When a package update goes wrong

on February 06, 2013. in Development, Software. A 3 minute read.

I am running Fedora 17 on my laptop, and yesterday there were some packages to update. Nothing unusual, updates on Fedora are quite frequent and, up until yesterday, there was not a single problem I remember with any update. And it was a small update, four packages in total. What could possibly go wrong, right?

After a reboot an odd thing happened. My laptop did not automatically connect to the wifi. Huh. So I clicked on the little network manager icon to pick the wifi. The list of scanned wifis was empty. Not a single network on the list. Then I did all the usual things one could do in a situation like this - turn on/off the wifi via the network manager, turn on/off the wifi via the keyboard shortcut, reboot the laptop a couple of times. Still nothing. At this point I started panicking.

I started suspecting the update. But I have no idea what packages were actually updated, what those packages do, or how I could see what packages were updated. After a bit of a googling from my phone, the answer was yum history. Apparently, this command will list recent changes to the system done by yum. Each change has a Transaction ID. More information about each change can be get with yum history info TID, where TID would be the transaction ID of the change you’re after. That will nicely list when did the change occur, which user made the changes, and what packages were affected in what way by that change.

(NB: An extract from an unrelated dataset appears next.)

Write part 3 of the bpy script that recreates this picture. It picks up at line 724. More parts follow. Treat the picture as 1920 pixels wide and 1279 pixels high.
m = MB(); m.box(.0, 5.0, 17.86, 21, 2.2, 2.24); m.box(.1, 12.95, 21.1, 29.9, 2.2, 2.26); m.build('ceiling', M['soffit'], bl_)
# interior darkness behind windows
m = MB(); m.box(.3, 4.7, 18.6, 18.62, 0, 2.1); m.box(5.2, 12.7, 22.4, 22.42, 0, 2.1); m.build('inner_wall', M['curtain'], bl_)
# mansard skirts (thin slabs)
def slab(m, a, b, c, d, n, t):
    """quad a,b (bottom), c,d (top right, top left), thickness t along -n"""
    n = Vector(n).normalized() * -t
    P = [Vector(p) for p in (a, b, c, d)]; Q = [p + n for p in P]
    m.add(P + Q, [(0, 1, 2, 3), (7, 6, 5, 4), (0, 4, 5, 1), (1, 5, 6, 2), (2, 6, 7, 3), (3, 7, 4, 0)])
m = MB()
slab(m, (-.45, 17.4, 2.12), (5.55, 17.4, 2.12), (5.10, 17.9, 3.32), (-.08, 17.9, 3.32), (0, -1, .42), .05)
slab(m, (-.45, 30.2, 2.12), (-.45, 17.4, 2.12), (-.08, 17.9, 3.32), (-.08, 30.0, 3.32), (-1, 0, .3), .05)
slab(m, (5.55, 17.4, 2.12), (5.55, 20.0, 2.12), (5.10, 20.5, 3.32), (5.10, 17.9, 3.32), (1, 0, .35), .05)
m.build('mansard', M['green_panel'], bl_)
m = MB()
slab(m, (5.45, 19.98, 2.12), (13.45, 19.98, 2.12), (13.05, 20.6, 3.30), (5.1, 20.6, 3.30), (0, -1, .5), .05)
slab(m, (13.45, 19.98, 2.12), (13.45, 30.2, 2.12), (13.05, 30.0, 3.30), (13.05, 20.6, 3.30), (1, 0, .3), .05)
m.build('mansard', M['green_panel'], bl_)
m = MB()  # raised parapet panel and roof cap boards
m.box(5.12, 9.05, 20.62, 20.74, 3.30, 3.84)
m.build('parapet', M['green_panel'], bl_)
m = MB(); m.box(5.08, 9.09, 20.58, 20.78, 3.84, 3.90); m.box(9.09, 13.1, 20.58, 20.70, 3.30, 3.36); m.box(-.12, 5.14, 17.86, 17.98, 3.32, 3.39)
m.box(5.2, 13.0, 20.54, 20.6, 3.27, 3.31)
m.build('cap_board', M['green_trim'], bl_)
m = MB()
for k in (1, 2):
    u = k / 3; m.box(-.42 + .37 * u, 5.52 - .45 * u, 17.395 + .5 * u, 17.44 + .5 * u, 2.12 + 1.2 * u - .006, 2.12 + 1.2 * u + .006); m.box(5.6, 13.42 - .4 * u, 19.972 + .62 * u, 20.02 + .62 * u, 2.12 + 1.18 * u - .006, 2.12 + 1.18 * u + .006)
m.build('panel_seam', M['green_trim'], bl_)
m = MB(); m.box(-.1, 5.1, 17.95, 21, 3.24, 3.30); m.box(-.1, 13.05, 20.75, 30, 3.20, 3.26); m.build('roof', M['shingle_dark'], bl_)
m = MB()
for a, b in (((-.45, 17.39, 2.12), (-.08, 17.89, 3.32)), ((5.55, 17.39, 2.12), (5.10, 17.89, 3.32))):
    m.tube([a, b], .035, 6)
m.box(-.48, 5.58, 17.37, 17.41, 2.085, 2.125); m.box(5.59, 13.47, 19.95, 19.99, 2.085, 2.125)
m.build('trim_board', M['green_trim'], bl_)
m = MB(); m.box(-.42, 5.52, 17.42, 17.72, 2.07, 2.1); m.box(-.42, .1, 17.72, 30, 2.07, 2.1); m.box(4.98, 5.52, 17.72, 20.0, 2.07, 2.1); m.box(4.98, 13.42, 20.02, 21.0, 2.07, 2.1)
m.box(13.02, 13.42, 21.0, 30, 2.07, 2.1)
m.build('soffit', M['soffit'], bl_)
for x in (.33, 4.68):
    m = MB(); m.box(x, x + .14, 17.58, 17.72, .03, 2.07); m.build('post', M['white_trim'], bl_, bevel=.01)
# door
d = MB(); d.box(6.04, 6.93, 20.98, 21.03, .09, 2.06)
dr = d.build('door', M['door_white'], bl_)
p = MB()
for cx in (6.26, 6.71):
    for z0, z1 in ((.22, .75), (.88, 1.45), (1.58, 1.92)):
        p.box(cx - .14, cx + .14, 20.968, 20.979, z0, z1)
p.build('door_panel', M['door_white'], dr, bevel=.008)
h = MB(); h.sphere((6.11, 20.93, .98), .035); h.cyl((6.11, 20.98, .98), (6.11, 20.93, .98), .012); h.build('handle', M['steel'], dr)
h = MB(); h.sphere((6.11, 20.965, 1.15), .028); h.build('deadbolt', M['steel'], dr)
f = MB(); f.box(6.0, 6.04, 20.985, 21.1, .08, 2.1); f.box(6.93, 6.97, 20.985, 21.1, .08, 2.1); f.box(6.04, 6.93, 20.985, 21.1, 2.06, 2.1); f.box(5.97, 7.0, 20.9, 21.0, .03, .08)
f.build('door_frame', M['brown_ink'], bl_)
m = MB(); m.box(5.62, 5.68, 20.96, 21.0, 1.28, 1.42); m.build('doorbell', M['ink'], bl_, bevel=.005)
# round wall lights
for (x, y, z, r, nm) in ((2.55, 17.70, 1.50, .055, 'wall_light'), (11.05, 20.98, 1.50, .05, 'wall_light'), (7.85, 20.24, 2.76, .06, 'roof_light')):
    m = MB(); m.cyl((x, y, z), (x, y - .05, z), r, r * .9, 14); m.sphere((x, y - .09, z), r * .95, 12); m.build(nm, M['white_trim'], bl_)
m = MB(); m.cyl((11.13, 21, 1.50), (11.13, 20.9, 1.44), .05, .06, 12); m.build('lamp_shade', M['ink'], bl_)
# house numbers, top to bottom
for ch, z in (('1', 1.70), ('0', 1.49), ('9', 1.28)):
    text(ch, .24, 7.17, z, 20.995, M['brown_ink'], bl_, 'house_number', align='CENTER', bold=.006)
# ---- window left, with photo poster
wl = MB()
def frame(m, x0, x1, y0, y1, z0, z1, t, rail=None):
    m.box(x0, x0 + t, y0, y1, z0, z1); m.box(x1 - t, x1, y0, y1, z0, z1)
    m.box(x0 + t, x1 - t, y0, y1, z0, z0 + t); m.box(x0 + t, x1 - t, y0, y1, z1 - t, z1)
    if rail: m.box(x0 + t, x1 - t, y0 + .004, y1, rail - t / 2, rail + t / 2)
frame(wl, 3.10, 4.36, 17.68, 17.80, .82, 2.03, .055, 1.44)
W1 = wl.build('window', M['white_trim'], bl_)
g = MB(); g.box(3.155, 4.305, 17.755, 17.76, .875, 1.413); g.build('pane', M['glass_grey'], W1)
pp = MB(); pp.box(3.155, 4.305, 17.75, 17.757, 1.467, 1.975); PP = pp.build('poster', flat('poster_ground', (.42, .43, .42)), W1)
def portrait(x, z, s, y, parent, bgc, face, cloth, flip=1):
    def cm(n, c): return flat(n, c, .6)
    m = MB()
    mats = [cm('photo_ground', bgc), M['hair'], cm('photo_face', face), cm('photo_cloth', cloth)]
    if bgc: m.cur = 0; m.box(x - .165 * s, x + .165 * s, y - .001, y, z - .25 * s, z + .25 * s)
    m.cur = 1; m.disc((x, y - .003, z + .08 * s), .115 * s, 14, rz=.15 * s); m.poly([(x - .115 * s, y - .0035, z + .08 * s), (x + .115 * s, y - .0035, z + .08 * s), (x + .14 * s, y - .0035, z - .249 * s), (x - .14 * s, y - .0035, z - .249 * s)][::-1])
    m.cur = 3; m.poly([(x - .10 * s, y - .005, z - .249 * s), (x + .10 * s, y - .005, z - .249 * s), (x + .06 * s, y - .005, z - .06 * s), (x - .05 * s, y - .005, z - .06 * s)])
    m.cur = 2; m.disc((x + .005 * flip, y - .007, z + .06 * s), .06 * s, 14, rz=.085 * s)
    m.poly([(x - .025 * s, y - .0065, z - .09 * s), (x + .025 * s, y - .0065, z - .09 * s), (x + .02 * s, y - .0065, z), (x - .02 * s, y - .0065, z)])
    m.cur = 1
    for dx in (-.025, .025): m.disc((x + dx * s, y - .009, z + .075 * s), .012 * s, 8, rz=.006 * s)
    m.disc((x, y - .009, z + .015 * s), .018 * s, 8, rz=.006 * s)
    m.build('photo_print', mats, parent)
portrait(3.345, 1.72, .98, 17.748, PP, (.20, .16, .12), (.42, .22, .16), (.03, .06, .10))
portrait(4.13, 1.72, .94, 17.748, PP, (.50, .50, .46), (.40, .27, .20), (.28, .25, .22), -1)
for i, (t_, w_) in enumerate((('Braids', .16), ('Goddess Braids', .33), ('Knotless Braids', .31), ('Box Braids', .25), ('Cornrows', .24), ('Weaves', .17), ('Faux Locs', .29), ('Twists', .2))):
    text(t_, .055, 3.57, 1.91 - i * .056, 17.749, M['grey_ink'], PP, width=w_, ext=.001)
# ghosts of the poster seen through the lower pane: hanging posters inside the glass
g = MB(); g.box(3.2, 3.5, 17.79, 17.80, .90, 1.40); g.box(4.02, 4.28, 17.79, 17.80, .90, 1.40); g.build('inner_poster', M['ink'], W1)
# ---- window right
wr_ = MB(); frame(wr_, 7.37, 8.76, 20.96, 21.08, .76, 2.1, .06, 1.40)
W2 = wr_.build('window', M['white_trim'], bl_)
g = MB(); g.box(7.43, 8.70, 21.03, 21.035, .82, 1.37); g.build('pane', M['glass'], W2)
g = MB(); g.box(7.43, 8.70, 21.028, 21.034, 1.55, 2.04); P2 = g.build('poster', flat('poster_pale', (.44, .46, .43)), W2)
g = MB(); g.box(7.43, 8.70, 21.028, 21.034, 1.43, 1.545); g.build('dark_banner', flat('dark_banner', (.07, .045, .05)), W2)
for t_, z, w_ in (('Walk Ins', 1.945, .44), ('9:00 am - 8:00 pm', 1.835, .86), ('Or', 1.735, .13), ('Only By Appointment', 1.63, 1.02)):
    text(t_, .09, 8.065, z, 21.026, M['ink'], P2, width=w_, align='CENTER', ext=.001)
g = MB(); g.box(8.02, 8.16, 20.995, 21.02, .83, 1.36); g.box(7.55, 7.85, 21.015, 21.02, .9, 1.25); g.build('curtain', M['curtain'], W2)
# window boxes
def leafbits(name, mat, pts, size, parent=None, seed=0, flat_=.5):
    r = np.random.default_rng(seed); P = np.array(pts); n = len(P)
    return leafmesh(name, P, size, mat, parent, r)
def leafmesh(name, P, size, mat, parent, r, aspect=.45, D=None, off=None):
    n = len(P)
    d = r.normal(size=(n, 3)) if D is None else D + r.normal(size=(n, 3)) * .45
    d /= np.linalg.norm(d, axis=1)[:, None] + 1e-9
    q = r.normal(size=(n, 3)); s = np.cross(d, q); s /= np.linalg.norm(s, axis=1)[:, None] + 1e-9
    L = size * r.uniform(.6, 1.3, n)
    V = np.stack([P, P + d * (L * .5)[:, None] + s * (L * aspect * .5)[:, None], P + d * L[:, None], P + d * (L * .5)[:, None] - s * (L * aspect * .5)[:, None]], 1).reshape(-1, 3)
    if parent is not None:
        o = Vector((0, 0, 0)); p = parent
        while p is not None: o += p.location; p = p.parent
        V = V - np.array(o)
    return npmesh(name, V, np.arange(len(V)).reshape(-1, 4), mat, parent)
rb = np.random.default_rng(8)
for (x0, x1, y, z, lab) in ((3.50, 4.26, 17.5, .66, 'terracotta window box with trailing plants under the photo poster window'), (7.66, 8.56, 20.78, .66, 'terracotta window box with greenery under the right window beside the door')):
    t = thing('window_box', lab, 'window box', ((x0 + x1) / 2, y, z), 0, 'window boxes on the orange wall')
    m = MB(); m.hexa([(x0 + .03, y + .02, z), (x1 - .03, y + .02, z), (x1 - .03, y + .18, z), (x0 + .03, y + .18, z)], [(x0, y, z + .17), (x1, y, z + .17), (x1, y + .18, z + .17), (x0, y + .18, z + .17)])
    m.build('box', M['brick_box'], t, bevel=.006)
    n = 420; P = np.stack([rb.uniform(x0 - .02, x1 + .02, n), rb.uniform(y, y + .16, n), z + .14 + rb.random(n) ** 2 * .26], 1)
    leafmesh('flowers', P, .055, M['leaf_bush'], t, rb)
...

One package caught my eye, called crda. It was updated from version 1.1.2 to 1.1.3. Google told me that crda has something to do with wireless. So, that was probably the culprit of my broken wireless. I started searching for possible bugs for this, or maybe even a workaround or a fix, but to no avail. I am not really good at debugging things like this, so I started looking for a way to somehow revert the update to this package and hopefully fix my wireless problems.

Yet again Google was involved and yet again yum history came to rescue. Apparently, besides tracking changes to the packages, it can also undo these changes: yum history undo TID, where TID is the ID of the transaction you want undone. It will try to undo changes to all packages, and in my case, it failed to undo some (hi Java!), but the crda package was reverted back to version 1.1.2 and after another reboot, the wireless was up and running once again, like nothing happened.

Yey for yum!

I have submitted a bug to Fedora’s bugzilla to hopefully figure out what went wrong and help the developers find a fix for this.